Our Author Mentor...Lynn Plourde

Yesterday I gave my students a two column page and two books by our mentor. The student groups took to their places and scoured their books looking for things that they could use as a writer. Here is a list that we generated as a class:
1. She writes small moment stories-all of her stories could happen at school.
2. She uses comeback phrases.
3. She loves the seasons and creates imaginary characters out of the months.
4. She grows her story problem- it gets bigger and bigger like a mountain. And, then there is a solution.
5. She uses the dash, a lot. She also likes the exclamation mark and the elipses.
6. She uses letters to show how the character is feeling or the loudness of the voice. Gets bigger when their voice gets louder, and smaller when they are whispering.
7. Uses a lot of rhyming text and fancy words, words that roll off your tongue. She does this to make her words draw the reader into the story. (they actually said this!!!!)
8. The text on the page is placed weirdly on the page. I'm not sure if this is an editor thing or author sort of thing? Any ideas?
9. She loves sound words.

So today, I went a different direction, I went with the magical way she uses word groupings. We are going to do a few short practices together and then I'm going to have them have a go with it. It is so cool to see their growth from last year. They really get the idea of using an author to mentor them.

2 comments:

Kathy Douglas said...

I love this idea. I am currently writing lessons for Reponse to Literature for second graders. I am using Kevin Henkes as the mentor author. The curriculum says: Analyze An Author. So, I am thinking this kind of lesson will fit in that genre. What is your take on this?

Sarah Amick said...

Oh yea!
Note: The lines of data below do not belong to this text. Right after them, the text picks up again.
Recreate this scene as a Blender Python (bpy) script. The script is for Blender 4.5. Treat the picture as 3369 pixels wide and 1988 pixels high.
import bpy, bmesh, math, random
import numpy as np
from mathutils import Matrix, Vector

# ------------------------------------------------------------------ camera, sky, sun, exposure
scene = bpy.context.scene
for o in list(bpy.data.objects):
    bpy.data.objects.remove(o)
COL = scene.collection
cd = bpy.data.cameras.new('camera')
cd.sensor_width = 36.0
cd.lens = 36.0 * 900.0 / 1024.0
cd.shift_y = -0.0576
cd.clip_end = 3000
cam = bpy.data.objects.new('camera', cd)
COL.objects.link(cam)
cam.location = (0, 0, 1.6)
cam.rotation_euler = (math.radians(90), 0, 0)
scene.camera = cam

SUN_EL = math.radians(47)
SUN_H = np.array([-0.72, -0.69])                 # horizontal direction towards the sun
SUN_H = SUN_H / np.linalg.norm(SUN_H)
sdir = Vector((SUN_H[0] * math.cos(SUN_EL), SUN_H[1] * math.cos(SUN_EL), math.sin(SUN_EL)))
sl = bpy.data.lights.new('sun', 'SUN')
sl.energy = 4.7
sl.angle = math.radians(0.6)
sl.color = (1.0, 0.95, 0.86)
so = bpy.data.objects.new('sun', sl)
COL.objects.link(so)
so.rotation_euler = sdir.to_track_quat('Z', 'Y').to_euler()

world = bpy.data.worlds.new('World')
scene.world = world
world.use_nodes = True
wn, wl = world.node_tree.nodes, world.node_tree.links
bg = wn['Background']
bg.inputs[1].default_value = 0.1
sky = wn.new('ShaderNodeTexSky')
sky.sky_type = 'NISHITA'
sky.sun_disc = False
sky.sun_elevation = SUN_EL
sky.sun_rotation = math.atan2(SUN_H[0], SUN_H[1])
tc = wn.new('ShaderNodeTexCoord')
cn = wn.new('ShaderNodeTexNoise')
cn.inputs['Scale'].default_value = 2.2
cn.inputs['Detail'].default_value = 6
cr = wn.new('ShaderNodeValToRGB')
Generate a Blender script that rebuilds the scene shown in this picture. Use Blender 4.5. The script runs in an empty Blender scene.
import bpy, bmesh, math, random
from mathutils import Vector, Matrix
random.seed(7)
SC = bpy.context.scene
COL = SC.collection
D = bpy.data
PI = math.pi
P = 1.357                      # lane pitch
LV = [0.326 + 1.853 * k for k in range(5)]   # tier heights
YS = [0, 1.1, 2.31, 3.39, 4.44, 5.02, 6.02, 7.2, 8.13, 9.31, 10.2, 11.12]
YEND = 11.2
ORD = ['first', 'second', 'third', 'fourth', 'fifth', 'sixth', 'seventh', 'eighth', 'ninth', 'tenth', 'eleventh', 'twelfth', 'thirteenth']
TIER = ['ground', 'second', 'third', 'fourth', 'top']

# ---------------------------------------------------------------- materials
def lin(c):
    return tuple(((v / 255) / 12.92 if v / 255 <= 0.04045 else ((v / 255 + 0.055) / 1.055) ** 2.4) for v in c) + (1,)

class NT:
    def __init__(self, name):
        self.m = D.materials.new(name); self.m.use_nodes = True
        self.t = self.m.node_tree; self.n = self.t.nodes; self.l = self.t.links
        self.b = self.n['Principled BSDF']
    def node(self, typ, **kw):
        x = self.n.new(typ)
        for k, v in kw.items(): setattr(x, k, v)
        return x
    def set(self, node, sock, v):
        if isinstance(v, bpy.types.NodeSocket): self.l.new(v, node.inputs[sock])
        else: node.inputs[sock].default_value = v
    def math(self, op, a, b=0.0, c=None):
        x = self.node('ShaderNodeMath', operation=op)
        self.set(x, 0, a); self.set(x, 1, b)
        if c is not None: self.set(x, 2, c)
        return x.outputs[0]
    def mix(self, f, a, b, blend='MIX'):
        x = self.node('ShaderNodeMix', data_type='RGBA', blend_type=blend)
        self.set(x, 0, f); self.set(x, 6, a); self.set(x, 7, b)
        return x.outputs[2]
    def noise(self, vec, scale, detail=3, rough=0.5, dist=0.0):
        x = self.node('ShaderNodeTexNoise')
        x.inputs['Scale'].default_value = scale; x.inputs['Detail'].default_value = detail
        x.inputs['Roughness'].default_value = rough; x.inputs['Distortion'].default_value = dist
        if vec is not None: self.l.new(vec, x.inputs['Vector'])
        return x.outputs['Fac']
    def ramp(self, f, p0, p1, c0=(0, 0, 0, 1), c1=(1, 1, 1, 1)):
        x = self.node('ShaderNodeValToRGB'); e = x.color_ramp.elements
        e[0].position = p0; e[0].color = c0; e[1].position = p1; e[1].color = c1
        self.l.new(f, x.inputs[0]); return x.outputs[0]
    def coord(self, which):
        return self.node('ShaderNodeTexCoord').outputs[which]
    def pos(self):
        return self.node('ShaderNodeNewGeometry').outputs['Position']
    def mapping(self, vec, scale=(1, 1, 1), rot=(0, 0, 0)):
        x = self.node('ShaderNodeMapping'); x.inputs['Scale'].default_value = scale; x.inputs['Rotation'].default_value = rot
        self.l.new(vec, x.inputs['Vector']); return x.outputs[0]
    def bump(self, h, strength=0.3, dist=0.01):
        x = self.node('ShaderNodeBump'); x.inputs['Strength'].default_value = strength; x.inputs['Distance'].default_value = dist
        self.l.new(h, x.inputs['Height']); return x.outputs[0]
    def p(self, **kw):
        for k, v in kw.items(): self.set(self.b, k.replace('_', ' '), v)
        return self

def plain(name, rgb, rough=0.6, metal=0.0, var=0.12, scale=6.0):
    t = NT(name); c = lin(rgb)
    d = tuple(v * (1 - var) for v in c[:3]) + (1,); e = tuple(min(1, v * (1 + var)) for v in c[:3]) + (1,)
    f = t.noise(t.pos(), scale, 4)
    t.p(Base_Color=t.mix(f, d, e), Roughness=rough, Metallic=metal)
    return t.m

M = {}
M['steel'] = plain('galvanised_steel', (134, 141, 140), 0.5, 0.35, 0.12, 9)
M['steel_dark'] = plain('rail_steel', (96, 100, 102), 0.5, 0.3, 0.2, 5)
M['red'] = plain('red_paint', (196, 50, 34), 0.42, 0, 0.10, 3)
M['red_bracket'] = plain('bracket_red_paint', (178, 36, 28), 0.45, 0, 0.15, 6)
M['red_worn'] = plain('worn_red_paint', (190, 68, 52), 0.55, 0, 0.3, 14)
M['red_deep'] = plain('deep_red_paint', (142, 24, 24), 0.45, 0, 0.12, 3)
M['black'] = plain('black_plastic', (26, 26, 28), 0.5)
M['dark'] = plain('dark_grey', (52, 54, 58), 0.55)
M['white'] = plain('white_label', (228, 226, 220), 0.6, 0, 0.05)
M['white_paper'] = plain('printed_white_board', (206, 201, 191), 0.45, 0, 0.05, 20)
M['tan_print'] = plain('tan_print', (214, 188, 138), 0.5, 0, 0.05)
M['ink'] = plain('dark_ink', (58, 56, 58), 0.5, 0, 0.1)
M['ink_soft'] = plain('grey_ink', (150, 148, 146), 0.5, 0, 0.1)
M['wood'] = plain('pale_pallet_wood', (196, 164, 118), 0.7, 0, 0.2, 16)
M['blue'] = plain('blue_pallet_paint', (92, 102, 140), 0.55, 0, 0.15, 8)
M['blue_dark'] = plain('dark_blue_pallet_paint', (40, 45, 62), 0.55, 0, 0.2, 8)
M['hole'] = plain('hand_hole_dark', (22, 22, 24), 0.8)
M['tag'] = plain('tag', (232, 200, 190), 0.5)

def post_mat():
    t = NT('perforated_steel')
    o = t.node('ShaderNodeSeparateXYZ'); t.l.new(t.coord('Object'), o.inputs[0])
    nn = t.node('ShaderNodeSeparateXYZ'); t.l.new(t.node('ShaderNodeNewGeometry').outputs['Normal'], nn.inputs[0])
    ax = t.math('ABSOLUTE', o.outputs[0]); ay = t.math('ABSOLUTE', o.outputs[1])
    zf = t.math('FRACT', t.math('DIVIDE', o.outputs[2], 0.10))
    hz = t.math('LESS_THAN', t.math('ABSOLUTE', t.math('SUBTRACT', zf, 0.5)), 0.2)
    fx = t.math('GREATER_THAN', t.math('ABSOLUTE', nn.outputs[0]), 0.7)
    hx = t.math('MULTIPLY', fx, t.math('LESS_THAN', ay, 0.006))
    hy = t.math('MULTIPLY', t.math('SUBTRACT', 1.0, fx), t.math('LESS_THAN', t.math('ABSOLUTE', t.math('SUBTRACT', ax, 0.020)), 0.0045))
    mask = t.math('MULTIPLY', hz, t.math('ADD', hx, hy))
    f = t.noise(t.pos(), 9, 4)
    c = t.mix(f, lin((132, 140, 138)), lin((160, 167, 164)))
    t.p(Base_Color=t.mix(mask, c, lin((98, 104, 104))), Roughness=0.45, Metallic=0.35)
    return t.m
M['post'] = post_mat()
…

Analyzing an author means to look at their series work and try to see the patterns:
Kevin Henkes:
mice, comeback phrases, protagonist characters and heroic characters, teachers are always heroic in his books, parents are also mentors in text, wonderful word usage, I could think of a 100 things about Kevin Henkes!
Finding series are great for struggling readers too because it supports their understading, their comprehension, they don't have to figure the characters out, they already have knowledge of them from previous books.